The first is one of six colored rooms by Cildo Meireles, complete with colored monitors. The second is by Tony Conrad, and is latex paint on paper. The third is by Palermo, and is two of four painted glass panels. In the second and third images, we must assume the pleasurable and insightful heating ducts are part of the building: Peter Schjeldahl would be thrown into an orgy of orgasms by these serpentine and ejaculatory vents, giving full credit to the artist for his bliss, but I don't think we can do the same.

Speaking of which, a search on the web for images of the 2009 Biennale turns up four different pictures of totally nude men lounging around or outside the museum.



Why? And why no women? I am a big fan of naturism and nudity in general, but I don't see the connection here. It would appear that, as in Modern Dance, gratuitous nudity has been substituted for art more and more. The human body is more beautiful than anything these fake artists can come up with, so why not? Also remember that Birnbaum drove in from Frankfurt, and Germany is the worldwide leader in public nudity. Germans don't bother to get dressed to go to the market anymore, much less the museum. If that is the case, I request some beautiful nude females lounging about the the museum, reading magazines and drinking coffee and selling postcards. It might even get me to the show.

The Golden Lion for best artist in this Biennale went to Tobias Rehberger, for his decoration in the museum cafe.



As you can see, we have some mirrors and stripes. If this is the most “pleasurable” and “insightful” work in the exhibition, I suppose we don't need to look at the least.

Rehberger titled this cafeteria, “What you love also makes you cry.” I don't see how that applies to some stripes on a pole, but I am struck by the unintended fitness of the title, applied more broadly. If we apply that title to the show as a whole, and to the magazine as a whole, and to the last century as a whole, it takes on some real meaning. Art, a thing I love, has been turned into this. Art, once the highest expression of human dexterity, passion, and ambition, is now a sub-collegiate show-and-tell for well-placed mental defectives, well-dressed circus barkers, and well-funded state propagandists. It is naught but a vehicle for the talentless, a highly promoted stage for the sons and daughters of the elite too stupid to succeed in acting or pop music. The museum goers and magazine readers and buyers who look at this stuff are one step stupider, like the sub-morons who are impressed by the morons of pro-wrestling, or the super-idiots who are fooled by the idiots of party politics.
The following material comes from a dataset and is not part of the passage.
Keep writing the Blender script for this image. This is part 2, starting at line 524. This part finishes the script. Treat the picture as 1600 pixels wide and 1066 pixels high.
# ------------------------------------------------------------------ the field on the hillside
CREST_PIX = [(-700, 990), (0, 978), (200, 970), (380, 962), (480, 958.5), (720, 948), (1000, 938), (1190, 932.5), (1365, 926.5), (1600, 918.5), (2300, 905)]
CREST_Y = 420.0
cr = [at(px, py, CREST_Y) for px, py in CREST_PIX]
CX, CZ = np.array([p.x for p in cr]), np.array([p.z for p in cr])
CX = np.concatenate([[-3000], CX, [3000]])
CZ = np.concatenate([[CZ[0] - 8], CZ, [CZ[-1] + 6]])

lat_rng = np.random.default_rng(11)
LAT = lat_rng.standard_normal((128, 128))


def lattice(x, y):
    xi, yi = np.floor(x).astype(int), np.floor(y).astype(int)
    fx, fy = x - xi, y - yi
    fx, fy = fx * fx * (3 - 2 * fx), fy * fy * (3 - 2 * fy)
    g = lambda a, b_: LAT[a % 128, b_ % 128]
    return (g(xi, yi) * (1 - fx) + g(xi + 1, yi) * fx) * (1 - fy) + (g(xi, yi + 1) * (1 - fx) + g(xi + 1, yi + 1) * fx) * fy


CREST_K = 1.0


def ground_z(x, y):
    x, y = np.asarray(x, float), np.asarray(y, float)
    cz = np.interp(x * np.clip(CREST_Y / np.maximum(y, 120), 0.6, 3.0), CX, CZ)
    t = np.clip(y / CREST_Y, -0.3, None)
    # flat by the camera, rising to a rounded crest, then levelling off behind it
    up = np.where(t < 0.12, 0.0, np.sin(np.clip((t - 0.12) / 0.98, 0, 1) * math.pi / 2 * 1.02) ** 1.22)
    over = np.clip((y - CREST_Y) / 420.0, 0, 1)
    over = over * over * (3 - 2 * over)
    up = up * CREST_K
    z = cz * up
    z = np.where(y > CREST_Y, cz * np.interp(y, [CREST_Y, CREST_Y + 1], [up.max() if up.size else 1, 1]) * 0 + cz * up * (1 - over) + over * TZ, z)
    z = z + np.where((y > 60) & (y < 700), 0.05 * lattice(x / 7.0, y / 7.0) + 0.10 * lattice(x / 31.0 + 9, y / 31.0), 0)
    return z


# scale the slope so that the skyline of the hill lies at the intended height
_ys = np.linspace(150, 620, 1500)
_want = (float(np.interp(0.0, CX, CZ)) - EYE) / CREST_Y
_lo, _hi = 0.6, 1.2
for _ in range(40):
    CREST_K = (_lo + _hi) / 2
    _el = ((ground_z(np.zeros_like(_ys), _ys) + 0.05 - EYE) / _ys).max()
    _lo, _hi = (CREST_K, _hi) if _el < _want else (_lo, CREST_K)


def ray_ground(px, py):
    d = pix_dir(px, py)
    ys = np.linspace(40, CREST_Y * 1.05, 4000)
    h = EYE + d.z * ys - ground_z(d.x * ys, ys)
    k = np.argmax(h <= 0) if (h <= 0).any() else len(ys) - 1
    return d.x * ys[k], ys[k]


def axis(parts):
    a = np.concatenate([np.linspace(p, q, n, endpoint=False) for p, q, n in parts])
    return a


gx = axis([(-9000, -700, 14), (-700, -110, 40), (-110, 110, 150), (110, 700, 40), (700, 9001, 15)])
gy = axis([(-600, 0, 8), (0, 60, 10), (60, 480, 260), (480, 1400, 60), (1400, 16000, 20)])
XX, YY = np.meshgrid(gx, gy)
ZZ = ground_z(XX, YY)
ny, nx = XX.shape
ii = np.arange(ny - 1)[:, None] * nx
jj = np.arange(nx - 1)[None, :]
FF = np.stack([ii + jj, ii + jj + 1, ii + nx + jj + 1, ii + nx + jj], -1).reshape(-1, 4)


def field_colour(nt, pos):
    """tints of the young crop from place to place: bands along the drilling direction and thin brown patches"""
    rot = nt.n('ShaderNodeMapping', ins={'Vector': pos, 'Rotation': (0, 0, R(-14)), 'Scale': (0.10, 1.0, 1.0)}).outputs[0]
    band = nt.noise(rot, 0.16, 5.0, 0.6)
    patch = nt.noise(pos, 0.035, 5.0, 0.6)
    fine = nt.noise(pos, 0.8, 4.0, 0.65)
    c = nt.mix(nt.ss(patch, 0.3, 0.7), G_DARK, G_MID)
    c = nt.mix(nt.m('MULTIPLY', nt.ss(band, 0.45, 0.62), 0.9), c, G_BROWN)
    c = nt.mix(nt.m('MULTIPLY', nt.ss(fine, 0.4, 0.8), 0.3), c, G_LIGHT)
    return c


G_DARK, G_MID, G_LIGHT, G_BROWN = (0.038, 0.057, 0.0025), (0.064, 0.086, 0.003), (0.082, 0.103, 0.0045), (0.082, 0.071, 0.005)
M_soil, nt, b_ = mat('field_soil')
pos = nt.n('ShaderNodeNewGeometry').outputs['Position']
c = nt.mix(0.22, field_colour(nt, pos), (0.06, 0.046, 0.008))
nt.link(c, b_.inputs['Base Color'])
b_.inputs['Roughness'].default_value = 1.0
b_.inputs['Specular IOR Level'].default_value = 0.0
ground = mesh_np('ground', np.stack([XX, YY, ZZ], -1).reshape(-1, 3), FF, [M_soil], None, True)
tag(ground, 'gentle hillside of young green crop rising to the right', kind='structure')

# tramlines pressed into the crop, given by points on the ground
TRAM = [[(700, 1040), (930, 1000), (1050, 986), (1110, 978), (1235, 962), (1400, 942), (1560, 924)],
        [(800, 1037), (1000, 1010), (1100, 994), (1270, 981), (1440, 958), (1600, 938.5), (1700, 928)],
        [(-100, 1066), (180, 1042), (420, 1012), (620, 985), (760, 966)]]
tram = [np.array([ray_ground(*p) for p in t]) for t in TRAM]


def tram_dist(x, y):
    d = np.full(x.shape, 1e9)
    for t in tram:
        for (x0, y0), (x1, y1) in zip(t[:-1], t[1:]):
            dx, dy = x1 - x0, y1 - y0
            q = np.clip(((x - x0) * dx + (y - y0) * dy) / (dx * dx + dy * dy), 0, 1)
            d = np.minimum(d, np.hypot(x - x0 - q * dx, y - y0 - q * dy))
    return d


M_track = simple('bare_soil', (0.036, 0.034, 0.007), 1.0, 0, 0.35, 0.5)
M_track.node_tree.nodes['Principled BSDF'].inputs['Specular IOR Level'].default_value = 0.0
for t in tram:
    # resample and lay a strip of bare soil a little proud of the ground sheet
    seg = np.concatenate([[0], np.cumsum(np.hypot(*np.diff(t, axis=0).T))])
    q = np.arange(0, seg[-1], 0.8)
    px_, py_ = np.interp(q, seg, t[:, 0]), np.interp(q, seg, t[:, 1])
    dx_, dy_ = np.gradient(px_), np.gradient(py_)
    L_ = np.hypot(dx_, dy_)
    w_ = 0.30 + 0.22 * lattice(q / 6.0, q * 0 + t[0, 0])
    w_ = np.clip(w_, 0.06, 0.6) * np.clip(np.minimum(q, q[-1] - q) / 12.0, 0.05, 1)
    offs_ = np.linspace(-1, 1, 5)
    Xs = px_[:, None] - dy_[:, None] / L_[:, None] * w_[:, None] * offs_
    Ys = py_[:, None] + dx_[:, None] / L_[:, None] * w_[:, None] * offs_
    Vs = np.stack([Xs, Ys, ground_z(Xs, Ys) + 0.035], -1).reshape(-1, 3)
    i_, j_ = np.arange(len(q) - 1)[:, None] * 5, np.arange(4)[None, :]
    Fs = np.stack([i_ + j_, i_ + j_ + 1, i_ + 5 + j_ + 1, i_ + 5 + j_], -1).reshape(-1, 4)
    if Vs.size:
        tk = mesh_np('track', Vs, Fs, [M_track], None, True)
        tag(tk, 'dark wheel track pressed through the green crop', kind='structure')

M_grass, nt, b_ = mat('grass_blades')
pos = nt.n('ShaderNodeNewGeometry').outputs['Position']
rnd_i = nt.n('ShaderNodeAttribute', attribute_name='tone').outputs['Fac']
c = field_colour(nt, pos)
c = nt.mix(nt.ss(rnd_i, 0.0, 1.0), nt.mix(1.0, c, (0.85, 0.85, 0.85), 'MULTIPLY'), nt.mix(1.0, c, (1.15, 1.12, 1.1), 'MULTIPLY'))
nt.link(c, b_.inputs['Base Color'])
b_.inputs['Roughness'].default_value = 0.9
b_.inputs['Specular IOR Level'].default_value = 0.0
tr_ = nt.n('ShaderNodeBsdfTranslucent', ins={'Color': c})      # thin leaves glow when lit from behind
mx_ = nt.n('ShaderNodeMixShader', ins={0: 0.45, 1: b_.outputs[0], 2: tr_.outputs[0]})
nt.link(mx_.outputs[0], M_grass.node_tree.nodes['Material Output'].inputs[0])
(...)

As I understand the need for Walmart greeters, I understand the need for Modern Art. Just as we need full employment for the least fortunate, we need full employment for these worthless sons and daughters of the worldwide wealthy. What I do not understand is the invisibility of the alternative. We have not replaced the Olympics with the Special Olympics: we have both. We have seen Special Art; where is Art? Where are the intelligent and talented hiding? What ship did I miss? To what cave in Bora Bora have my peers retired? What uncharted island is sending me a sea of lost letters?